Bay Area stalwarts such as Google, Apple, and Uber are increasingly luring top business school talent away from banking and finance — traditionally the dominant hiring sectors for MBAs.
They have been able to do so by offering a better work-life balance, and, increasingly, fat wages. Compensation at tech businesses and particularly at fledgling start-ups often includes a piece of the company.
“At least one major tech firm includes stock as part of the pay package that vests over a number of years,” said Eric Young at Georgetown’s McDonough School of Business.
Some 37% of graduates of California’s Stanford GSB, which has close links to the Valley, reported this year receiving stock options with a median value of $250,000. Microsoft, Cisco Systems, Oracle, and Gilead Sciences have all used stock options.
A recent report from Deloitte said that high-technology companies are throwing benefits at employees to see which ones stick — stock options “are common”.
Cash remuneration from tech companies has converged with that offered in banking and finance, according to employers reporting to Quacquarelli Symonds (QS), an education and research firm.
Michael Goul, chair of the Information Systems Department at W. P. Carey School of Business, said simply: “Salaries remain strong.”
However Paula Quinton-Jones, director for career services at London’s Hult International Business School, said that salaries in tech are “on a par with the MBA average”.
She added that the draw of tech companies is more to do with the fact that they are spurring mass industry change and innovating with new products.
“There is a dynamism that is not necessarily seen in other sectors,” she said.

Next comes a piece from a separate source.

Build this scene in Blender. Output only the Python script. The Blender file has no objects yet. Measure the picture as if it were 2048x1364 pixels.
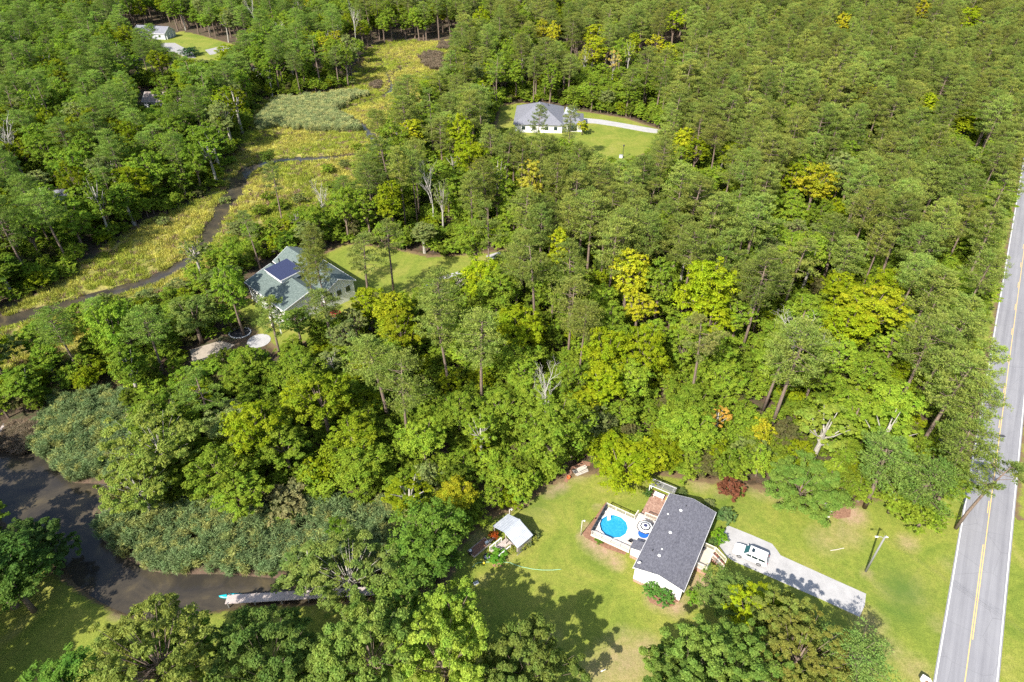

Since the crisis, investment banks have culled recruitment schemes that once hired more aggressively from the top business schools. Data from finance analytics firm Coalition released this week show that front-office headcount at the banks continued to fall this year, having plunged by nearly 10% since 2010.
Christian Dummett, head of finance careers at London Business School, said: “A small number of high-profile tech companies have been growing their MBA-level hiring rapidly.”
Google, Hewlett-Packard, and Cisco hire hundreds of students from schools including Harvard, Kellogg, Wharton and Haas. Uber too is placing its foot on the accelerator. “We're working closely with them to identify tech-savvy, business–ready students,” said Robyn Gleeson, director of the career development centre at Sydney’s AGSM.
Chris Weber, associate director for careers at UCLA Anderson School of Management, said that compared to banks, tech companies provide similar pay and perks.
“In the coming years consulting firms, as well as investment banks, may be competing with leading tech companies for top talent, even more so than they do now.”
Employers like stock options because they offer a way to compensate employees without a charge to their bottom line, particularly attractive to cash-conscious start-up companies.
It may also help improve employee retention and reduce churn by incentivizing employees for the long-term — most stock options have an exercise period of 10 years.
However tech firms face stiff competition from both banks and consultancy firms, which experts say have been raising salaries to recruit. Credit Suisse and Deutsche Bank have both recently reviewed junior bankers’ pay, following moves by others such as BofA Merrill Lynch to hike salaries.
In consulting too, “it’s definitely the case that this is an area where there is a good opportunity for students to earn some serious money”, said Stephen Pidgeon at Tuck School of Business. “We have been seeing strong growth in salary upon graduation,” he added.
The National Center for Employee Ownership estimates that employees covered by stock option plans receive an amount equal to between 12% and 20% of salary. Stock options infamously made millionaires of hundreds of early Google employees.
However, during times of stock market volatility, companies can reprice their options, by cancelling the first option grant and issue new options at a lower market price. Given the recent stock market routs, this doesn’t bode well for employees lured by Silicon Valley’s riches.
Stanford professor David Larcker and Wharton’s Richard Lambert found in a study that 39% of employees knew “little” or “nothing” about their stock options. That will surely not be the case among the world’s future business leaders.